As Artemis wrote last week, a feature of last year was rising secondary market prices on cat bonds and ILS. Demand for acquiring cat bond paper has exceeded supply all the way through the year, despite the high level of primary issuance. That resulted in price rises on secondary marks, with many cat bonds selling a few points above par.

January seems to have been no different, with the secondary market continuing to tell a story of insufficient supply of new cat bond paper. It will take significant issuance of new cat bonds to soak up demand and with high levels of maturing cat bonds in 2014, there will be even greater demand to put money back to work at investment managers.

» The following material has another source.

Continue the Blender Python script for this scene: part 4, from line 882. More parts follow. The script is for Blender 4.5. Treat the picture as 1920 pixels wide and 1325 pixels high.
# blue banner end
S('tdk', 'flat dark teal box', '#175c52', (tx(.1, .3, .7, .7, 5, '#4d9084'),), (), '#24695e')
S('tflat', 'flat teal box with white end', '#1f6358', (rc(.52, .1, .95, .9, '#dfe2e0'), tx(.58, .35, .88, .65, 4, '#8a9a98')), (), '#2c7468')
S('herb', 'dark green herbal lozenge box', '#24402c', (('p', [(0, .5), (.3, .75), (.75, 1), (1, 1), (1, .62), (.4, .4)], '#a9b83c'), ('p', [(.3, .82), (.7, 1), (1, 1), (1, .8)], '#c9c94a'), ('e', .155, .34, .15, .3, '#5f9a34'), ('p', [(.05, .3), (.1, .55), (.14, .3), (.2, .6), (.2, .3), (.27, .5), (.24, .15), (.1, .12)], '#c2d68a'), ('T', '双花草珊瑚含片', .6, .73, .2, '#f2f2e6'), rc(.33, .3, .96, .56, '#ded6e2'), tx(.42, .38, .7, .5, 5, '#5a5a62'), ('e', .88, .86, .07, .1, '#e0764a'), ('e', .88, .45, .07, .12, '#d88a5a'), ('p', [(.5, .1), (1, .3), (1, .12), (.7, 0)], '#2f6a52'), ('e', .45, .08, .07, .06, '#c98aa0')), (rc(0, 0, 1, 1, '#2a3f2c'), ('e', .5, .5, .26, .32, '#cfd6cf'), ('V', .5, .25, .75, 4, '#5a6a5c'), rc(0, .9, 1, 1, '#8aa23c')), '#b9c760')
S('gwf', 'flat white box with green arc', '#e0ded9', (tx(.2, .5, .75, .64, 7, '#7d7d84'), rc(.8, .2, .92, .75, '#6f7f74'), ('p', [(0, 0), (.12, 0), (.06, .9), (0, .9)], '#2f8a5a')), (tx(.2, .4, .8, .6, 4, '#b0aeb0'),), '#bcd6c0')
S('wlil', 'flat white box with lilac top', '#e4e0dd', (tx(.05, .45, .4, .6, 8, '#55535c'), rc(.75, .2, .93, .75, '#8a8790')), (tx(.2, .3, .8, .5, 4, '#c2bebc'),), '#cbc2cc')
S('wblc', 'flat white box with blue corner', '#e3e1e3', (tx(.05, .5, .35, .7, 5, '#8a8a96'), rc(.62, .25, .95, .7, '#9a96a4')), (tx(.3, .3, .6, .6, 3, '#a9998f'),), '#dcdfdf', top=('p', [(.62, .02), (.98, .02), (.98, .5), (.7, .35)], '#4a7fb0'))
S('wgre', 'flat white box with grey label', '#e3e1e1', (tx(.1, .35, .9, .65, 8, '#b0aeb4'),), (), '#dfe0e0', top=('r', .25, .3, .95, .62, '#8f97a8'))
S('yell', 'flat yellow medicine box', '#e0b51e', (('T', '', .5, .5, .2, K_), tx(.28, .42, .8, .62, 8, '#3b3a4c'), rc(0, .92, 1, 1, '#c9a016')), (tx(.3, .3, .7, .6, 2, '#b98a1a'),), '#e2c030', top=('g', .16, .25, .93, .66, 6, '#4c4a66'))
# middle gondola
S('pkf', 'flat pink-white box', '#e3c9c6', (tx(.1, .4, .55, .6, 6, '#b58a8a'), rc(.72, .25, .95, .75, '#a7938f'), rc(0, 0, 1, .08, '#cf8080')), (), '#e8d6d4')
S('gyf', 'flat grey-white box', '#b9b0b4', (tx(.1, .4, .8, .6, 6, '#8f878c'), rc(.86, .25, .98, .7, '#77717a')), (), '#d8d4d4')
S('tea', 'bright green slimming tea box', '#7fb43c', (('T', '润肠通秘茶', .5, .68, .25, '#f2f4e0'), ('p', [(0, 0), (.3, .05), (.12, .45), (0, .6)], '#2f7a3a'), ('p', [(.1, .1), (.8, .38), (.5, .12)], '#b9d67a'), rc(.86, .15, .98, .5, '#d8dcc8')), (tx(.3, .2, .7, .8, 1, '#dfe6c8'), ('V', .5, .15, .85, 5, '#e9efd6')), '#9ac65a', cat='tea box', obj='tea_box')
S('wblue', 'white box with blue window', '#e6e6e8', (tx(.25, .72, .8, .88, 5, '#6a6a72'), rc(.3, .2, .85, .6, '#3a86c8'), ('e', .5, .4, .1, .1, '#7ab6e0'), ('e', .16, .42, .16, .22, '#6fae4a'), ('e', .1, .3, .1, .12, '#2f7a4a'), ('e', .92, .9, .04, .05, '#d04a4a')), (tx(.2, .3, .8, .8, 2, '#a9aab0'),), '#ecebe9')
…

In terms of seasonal price movements, Plenum Investments said that typical seasonal price patterns were witnessed across the various perils and risk classes. U.S. hurricane and Japan typhoon cat bonds saw average price decreases of 50 basis points while European windstorm bonds increased by about 50 basis points and U.S. earthquake, Japan earthquake and Europe earthquake bonds were on average flat.

Craig Bonder, Managing Director and Head of ILS Trading at AK Capital, said that January had a very strong start, with higher pricing and increased trading activity in the first half of the month. Similarly to Plenum, Bonder noticed trading slow right down later in January, with limited sellers in the market.

This is no real surprise, with high levels of maturing cat bonds shrinking the amount of available investment opportunities in the market. The result of which is investors and ILS managers holding positions and reluctant to sell unless required for portfolio diversification.

Going forwards further spread tightening is to be expected on European windstorm cat bonds as we move through February, with the season approaching its usual peak.

Artemis will update you on secondary cat bond market conditions again next month.